A situação do Netflix na Coreia do Sul é não apenas um caso interessante para entender as relações entre Ocidente e Oriente, mas também para refletir sobre o debate global envolvendo o princípio da neutralidade da rede, especialmente quando a expansão de uma internet mais rápida, como o 5G, demanda investimentos do setor privado.

Para as empresas sul-coreanas, elas estariam fazendo todo o investimento em rede para gerar na ponta um lucro para as empresas (grande parte delas estrangeiras) que são o destino dos seus clientes.

A Coreia do Sul virou por tudo isso um capítulo importante na discussão global sobre neutralidade da rede. Por lá, com a nova regulação, nem todos os pacotes de dados que circulam na rede recebem, em regra, o mesmo tratamento.

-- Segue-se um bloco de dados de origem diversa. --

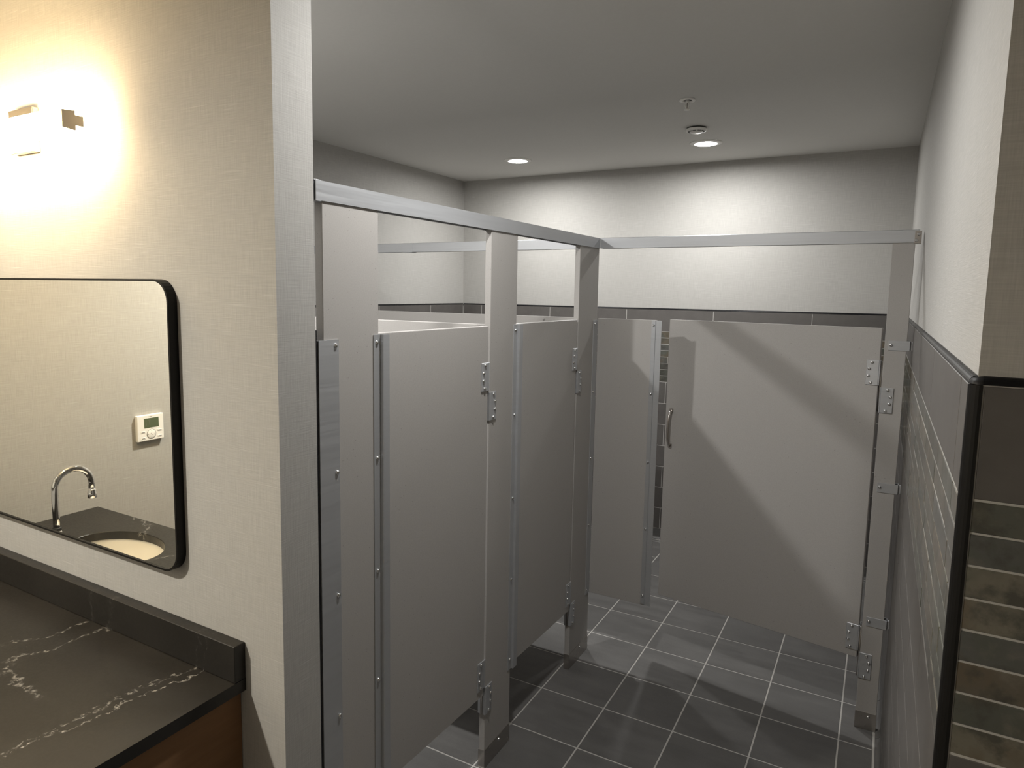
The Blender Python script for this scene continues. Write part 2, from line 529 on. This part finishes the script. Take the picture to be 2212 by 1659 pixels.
tile_wall(wall_back, '-y', YB, XL + .006, XR - .006, 0.176, 3)
tile_wall(wall_right, '-x', XR, YR + .0145, YB - .006, -0.655, 5)
tile_wall(wall_left, '+x', XL, YW1 + .012, YB - .006, 1.284, 9)
tile_wall(wall_fr, '-y', YR, XR + .0145, FARX, XR + .012 + .23, 21, shift=0.0)

def qround(bm, axis, a, b, cx, cz, r, sx, sz):
    """quarter-round bar: corner at (cx,cz), bulging towards sx,sz"""
    pts = [(cx, cz)]
    for k in range(7):
        q = k / 6 * PI / 2
        pts.append((cx + sx * r * math.cos(q), cz + sz * r * math.sin(q)))
    prism(bm, pts, axis, a, b)

# black edge trims
TR = 0.0115
def trim(nm, bm, label=None): 
    o = struct(nm, bm, BLACK); return o
bm = BM(); qround(bm, 'x', XL, XR, YB + TR - .0008, ZT, TR, -1, 1); trim('trim_1', bm)
bm = BM(); qround(bm, 'y', YR + .0145, YB, XR + TR - .0008, ZT, TR, -1, 1); trim('trim_2', bm)
bm = BM(); qround(bm, 'y', YW1 + .012, YB, XL - TR + .0008, ZT, TR, 1, 1); trim('trim_3', bm)
bm = BM(); qround(bm, 'x', XR + .0145, FARX, YR + TR - .0008, ZT, TR, -1, 1); trim('trim_4', bm)
bm = BM(); qround(bm, 'z', 0, ZT - .001, XR + .0145, YR + .0145, .0155, -1, -1); t5 = struct('trim_5', bm, FRAMEB)
bm = BM()   # domed corner cap where the three trims meet
bmesh.ops.create_uvsphere(bm, u_segments=16, v_segments=10, radius=.0155)
for v in bm.verts: v.co += Vector((XR + .0145, YR + .0145, ZT)); v.co.z = ZT + (v.co.z - ZT) * .74
geom = [v for v in bm.verts if v.co.z < ZT - 1e-4 or v.co.x > XR + .0148 or v.co.y > YR + .0148]
bmesh.ops.delete(bm, geom=geom, context='VERTS')
for f in bm.faces: f.smooth = True
obj('corner_cap', bm, FRAMEB, t5)
# tile edge at the end of the partition wall behind the pilaster
bm = BM(); box(bm, XV, -.012, YW1, YW1 + .0095, 0, ZT); obj('tile_backing', bm, WTILE, wall_van)
bm = BM(); qround(bm, 'z', 0, ZT + .011, -.0115, YW1, .0115, 1, 1); trim('trim_6', bm)

# ------------------------------------------------------------------ floor tiles
FT = 0.3046
fx0, fy0 = 0.2554, 0.175
def floor_cells(xa, xb, ya, yb):
    for (a, b) in spans(xa, xb, fx0, FT):
        for (c, d) in spans(ya, yb, fy0, FT):
            yield a, b, c, d
def floor_tile(a, b, c, d):
    me = tile_mesh('floor_tile', b - a - .0064, d - c - .0064, 0.0055, '+z', FLOORT)
    obj('floor_tile', me, None, floor, ((a + b) / 2, (c + d) / 2, -0.0055))
for a, b, c, d in floor_cells(XL + .024, XR - .024, YW1 + .02, YB - .024): floor_tile(a, b, c, d)
ymin = fy0 - FT * 10
for a, b, c, d in floor_cells(0.0 - 0.0, XR - .024, ymin, YW1 + .02): floor_tile(a, b, c, d)
# the rest of the washroom floor, behind and beside the camera
bm = BM()
def flat(a, b, c, d):
    g = .0029
    box(bm, a + g, b - g, c + g, d - g, -0.0055, 0)
for a, b, c, d in floor_cells(XV + .01, FARX - .01, REAR + .01, YW0 - .01):
    if not (a > -0.001 and b < XR - .02 and c >= ymin - 1e-4): flat(a, b, c, d)
o = obj('floor_tiling', bm, FLOORT, floor); o['kind'] = 'stuff'

# ------------------------------------------------------------------ toilet partitions
Z0, Z1, ZR0, ZR1 = 0.308, 1.705, 2.042, 2.090
FACE, TH = 0.004, 0.025            # local: front face at Y=0.004, looking towards -Y
QL = PI / 2                        # rows whose front looks along +X

def hinge_leaf(parent, xa, xb, z0, z1, wrap_right, y0=0.0):
    """U-shaped leaf around a panel edge with four screws"""
    t = .0042
    bm = BM()
    box(bm, xa, xb, y0 - t, y0, z0, z1, .0014)
    box(bm, xa, xb, y0 + TH, y0 + TH + t, z0, z1, .0009)
    xe = xb if wrap_right else xa - t
    box(bm, xe, xe + t, y0 - t, y0 + TH + t, z0, z1, .0009)
    lf = obj('hinge_leaf', bm, ALU, parent)
    fr = (.45, .24, .20, .40) if wrap_right else (.52, .76, .72, .44)
    for f, g in zip(fr, (.09, .35, .63, .90)):
        screw(lf, xa + f * (xb - xa), y0 - t, z1 - g * (z1 - z0))
    return lf

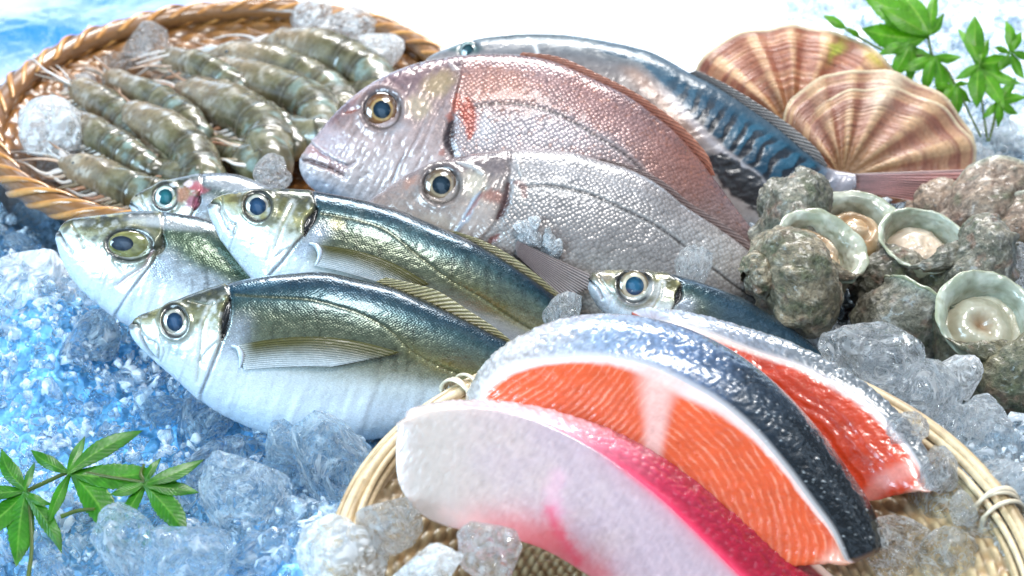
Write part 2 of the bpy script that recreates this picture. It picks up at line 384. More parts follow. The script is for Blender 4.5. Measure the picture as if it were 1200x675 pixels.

Se a moda pega, sabe-se lá quais taxas extras podem começar a aparecer para que provedores possam levar seus clientes até os sites que eles queiram visitar.

Aqui estamos falando de uma disputa puramente comercial, é verdade, mas o estímulo à criação de exceções ao princípio da neutralidade da rede é sempre preocupante porque, na medida em que os pacotes que circulam na internet começam a ser carimbados de maneira diferente, essa é a ponta de lança para se institucionalizar mecanismos de censura, bloqueio e filtragem de conteúdos online.

De toda forma, assim como o protagonista de Round 6 teve que se desviar do olhar da boneca assassina no jogo batatinha frita 1, 2,3, a Netflix vai ter que arrumar um jeito de sair da alça de mira dos provedores de internet coreanos se quiser seguir em frente nesse jogo.